Your instructions: Take the line containing "What Blender Python", the line containing "nt.links.new(vec,m.inputs['Vector']); return m.outputs[0]", and all lines between them, and transcribe them exactly. Leave out pictures.

— START OF Records for processing —

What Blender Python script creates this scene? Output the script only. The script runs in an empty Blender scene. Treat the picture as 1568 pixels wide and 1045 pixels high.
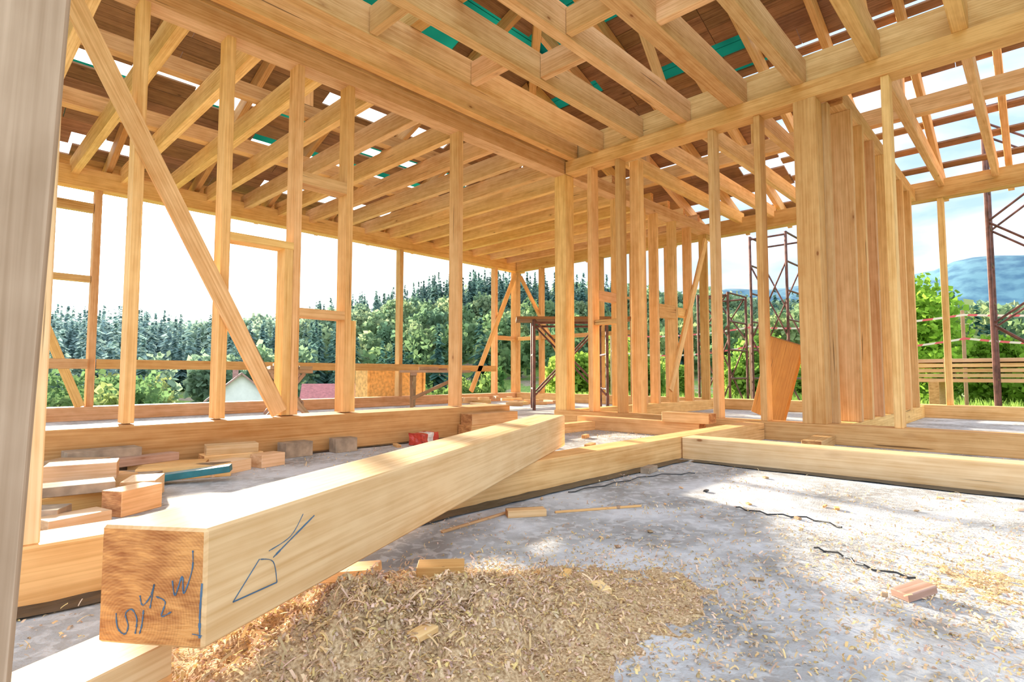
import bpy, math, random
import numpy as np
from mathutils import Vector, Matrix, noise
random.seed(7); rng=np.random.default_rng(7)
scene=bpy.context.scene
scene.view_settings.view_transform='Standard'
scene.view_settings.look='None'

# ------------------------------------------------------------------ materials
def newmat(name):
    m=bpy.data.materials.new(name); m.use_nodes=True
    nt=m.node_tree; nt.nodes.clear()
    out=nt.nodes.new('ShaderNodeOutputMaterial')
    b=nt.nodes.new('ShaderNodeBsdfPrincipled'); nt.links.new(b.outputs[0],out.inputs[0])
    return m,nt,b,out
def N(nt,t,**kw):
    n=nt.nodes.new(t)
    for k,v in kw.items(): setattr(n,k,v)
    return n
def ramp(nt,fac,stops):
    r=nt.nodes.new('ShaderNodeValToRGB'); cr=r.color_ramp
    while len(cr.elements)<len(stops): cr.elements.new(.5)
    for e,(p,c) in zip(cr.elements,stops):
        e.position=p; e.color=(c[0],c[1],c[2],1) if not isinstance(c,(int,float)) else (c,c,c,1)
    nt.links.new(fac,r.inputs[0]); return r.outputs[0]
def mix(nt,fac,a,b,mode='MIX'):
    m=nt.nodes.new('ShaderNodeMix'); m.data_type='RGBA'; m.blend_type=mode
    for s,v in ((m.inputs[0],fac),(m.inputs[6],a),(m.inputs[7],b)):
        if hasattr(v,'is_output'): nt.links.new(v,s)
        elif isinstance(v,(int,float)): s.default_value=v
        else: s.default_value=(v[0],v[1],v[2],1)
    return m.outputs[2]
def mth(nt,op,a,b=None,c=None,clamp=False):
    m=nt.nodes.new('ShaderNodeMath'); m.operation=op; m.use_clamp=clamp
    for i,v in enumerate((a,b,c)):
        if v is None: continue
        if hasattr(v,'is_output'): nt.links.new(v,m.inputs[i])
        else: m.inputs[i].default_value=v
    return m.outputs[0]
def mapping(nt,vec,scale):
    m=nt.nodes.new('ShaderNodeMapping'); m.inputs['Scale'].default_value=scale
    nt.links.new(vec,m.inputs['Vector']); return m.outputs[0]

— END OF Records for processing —
— START OF Records for processing —

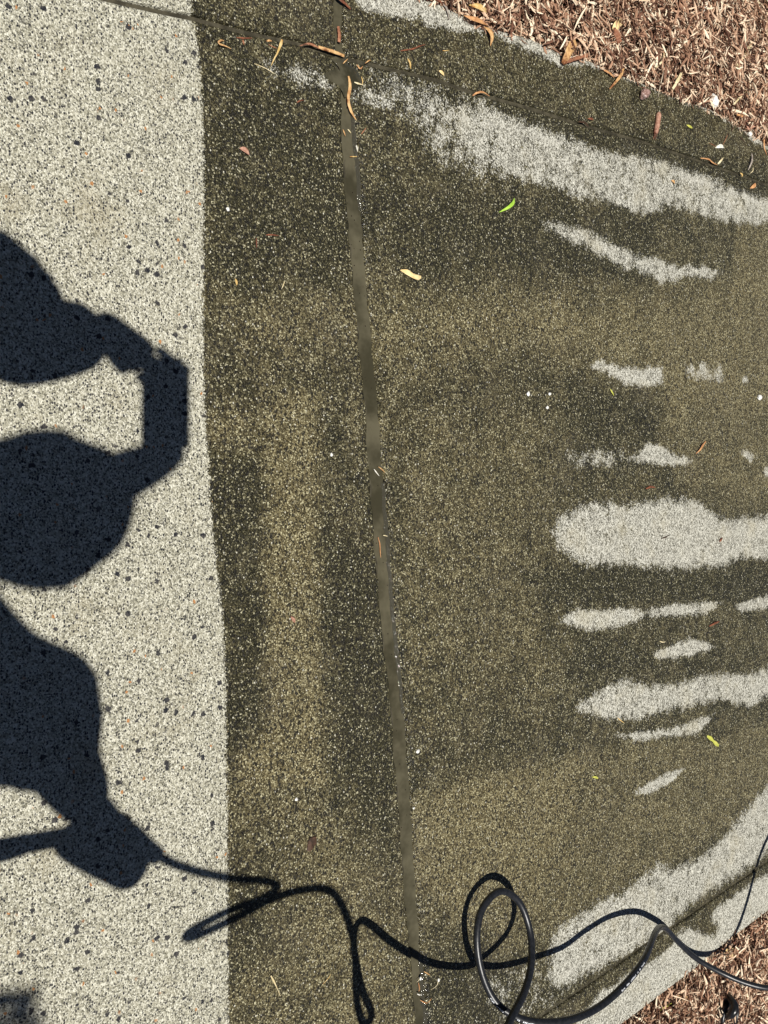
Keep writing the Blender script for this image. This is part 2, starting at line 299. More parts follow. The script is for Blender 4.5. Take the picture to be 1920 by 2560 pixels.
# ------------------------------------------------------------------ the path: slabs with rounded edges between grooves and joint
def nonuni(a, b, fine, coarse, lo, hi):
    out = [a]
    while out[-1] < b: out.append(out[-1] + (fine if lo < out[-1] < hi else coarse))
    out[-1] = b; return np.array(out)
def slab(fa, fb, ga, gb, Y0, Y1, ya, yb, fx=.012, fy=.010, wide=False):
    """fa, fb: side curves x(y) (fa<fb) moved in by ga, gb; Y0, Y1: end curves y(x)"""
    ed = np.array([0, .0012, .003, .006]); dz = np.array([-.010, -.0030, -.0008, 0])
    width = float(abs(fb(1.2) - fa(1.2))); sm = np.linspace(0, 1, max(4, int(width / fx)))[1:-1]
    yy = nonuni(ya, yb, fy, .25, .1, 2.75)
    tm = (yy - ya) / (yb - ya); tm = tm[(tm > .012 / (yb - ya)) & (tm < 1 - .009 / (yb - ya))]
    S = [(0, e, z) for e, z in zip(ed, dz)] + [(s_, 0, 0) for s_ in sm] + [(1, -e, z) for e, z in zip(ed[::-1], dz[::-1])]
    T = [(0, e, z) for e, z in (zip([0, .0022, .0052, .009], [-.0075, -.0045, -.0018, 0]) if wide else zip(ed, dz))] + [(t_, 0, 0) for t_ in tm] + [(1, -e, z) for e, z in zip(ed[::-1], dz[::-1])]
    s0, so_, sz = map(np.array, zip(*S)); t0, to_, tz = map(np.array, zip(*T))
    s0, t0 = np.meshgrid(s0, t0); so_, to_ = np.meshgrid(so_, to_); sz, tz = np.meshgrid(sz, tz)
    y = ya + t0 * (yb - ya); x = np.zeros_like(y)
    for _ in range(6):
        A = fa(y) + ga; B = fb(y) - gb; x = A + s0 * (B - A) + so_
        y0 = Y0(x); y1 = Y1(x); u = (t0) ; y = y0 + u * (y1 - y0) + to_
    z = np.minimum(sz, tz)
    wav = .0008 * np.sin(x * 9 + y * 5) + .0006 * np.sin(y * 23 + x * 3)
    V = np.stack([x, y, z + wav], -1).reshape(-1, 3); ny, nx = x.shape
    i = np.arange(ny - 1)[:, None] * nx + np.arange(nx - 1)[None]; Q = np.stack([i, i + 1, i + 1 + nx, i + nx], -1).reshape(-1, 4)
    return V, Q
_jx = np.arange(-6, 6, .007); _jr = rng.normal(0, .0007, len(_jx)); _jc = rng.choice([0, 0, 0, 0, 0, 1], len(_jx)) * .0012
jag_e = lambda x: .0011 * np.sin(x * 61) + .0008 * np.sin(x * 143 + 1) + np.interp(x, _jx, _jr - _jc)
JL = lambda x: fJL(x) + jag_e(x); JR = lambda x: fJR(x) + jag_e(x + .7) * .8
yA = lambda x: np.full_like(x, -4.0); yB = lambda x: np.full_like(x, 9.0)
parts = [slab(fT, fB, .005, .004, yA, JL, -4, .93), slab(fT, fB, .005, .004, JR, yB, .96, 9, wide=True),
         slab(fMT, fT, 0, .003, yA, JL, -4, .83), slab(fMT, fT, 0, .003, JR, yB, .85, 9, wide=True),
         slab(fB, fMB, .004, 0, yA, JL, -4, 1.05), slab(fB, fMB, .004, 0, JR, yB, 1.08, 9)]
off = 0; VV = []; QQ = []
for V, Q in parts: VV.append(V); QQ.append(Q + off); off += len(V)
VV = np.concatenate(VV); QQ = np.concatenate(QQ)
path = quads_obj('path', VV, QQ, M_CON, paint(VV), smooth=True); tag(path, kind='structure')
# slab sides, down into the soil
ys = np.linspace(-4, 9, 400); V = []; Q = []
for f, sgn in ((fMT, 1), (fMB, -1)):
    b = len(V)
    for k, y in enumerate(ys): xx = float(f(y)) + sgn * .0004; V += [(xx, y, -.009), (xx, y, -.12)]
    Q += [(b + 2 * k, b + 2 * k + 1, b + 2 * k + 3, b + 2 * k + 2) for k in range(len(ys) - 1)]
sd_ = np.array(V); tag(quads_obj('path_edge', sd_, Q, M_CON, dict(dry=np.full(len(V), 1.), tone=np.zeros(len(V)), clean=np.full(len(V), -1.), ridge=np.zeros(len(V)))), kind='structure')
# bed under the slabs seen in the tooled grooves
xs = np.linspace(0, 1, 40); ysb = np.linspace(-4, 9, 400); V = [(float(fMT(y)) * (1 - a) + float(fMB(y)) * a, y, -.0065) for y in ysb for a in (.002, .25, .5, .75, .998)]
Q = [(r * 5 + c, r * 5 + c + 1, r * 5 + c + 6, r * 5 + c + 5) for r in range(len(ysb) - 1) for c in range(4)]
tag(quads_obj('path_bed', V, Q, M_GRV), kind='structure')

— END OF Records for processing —

Task output:
What Blender Python script creates this scene? Output the script only. The script runs in an empty Blender scene. Treat the picture as 1568 pixels wide and 1045 pixels high.
import bpy, math, random
import numpy as np
from mathutils import Vector, Matrix, noise
random.seed(7); rng=np.random.default_rng(7)
scene=bpy.context.scene
scene.view_settings.view_transform='Standard'
scene.view_settings.look='None'

# ------------------------------------------------------------------ materials
def newmat(name):
    m=bpy.data.materials.new(name); m.use_nodes=True
    nt=m.node_tree; nt.nodes.clear()
    out=nt.nodes.new('ShaderNodeOutputMaterial')
    b=nt.nodes.new('ShaderNodeBsdfPrincipled'); nt.links.new(b.outputs[0],out.inputs[0])
    return m,nt,b,out
def N(nt,t,**kw):
    n=nt.nodes.new(t)
    for k,v in kw.items(): setattr(n,k,v)
    return n
def ramp(nt,fac,stops):
    r=nt.nodes.new('ShaderNodeValToRGB'); cr=r.color_ramp
    while len(cr.elements)<len(stops): cr.elements.new(.5)
    for e,(p,c) in zip(cr.elements,stops):
        e.position=p; e.color=(c[0],c[1],c[2],1) if not isinstance(c,(int,float)) else (c,c,c,1)
    nt.links.new(fac,r.inputs[0]); return r.outputs[0]
def mix(nt,fac,a,b,mode='MIX'):
    m=nt.nodes.new('ShaderNodeMix'); m.data_type='RGBA'; m.blend_type=mode
    for s,v in ((m.inputs[0],fac),(m.inputs[6],a),(m.inputs[7],b)):
        if hasattr(v,'is_output'): nt.links.new(v,s)
        elif isinstance(v,(int,float)): s.default_value=v
        else: s.default_value=(v[0],v[1],v[2],1)
    return m.outputs[2]
def mth(nt,op,a,b=None,c=None,clamp=False):
    m=nt.nodes.new('ShaderNodeMath'); m.operation=op; m.use_clamp=clamp
    for i,v in enumerate((a,b,c)):
        if v is None: continue
        if hasattr(v,'is_output'): nt.links.new(v,m.inputs[i])
        else: m.inputs[i].default_value=v
    return m.outputs[0]
def mapping(nt,vec,scale):
    m=nt.nodes.new('ShaderNodeMapping'); m.inputs['Scale'].default_value=scale
    nt.links.new(vec,m.inputs['Vector']); return m.outputs[0]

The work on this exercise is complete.